Warehouse industrial interior by Craftsman Concrete Floors / Unsplash Unsplash License

SetScout Blog article
July 4, 2026

Factory and Warehouse Film Locations: Power, Access, Safety and the Location Agreement

A warehouse or factory can be a strong film location, but only when power, access, safety zones, operating areas and contract limits are clear before the booking.

Chapters

  1. Key Takeaways
  2. What makes a factory strong as a film location?
  3. What should the first request include?
  4. Power decides whether the location stays affordable
  5. Access, doors and loading paths are part of the location
  6. Safety: the building remains a workplace
  7. Forklifts, cranes and machines need explicit rules
  8. Escape routes and fire access are not negotiable
  9. Noise, dust and active operations shape the schedule
  10. What the location agreement should cover
  11. Check insurance and liability before approval
  12. Recce checklist for factories and warehouses
  13. How SetScout helps with industrial locations
  14. FAQ
  15. Can an active factory be used as a film location?
  16. Can a production use forklifts or machines?
  17. What power details does a production need?
  18. What belongs in a warehouse location agreement?

A factory or warehouse can give a production what a studio often cannot: scale, texture, concrete, steel, loading doors, machines, long sightlines and real industrial traces. As a film location, it only works when power, access, safety, operations and the location agreement are treated as part of the creative brief.

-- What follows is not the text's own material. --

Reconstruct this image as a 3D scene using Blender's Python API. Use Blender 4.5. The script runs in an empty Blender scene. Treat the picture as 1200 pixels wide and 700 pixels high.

The difference from a house, office or hotel is simple: industrial risks cannot be handled casually. Forklifts, pits, racks, cranes, dust, noise, heavy loads, traffic routes and electric systems need to be translated into the shoot plan before anyone approves the booking.

Key Takeaways

  • An industrial location needs a technical recce, not just strong reference photos.
  • Power, access, escape routes, restricted areas and operating traffic belong in the request and the agreement.
  • If forklifts, machinery or active production are involved, the shoot needs clear supervision, responsibilities and safety rules.

What makes a factory strong as a film location?

A factory is strong when it combines visual value with workable logistics. Large doors, load-bearing floors, long sightlines, old machines, raw surfaces and high ceilings matter only if crew, equipment, vehicles and safety can share the space without conflict.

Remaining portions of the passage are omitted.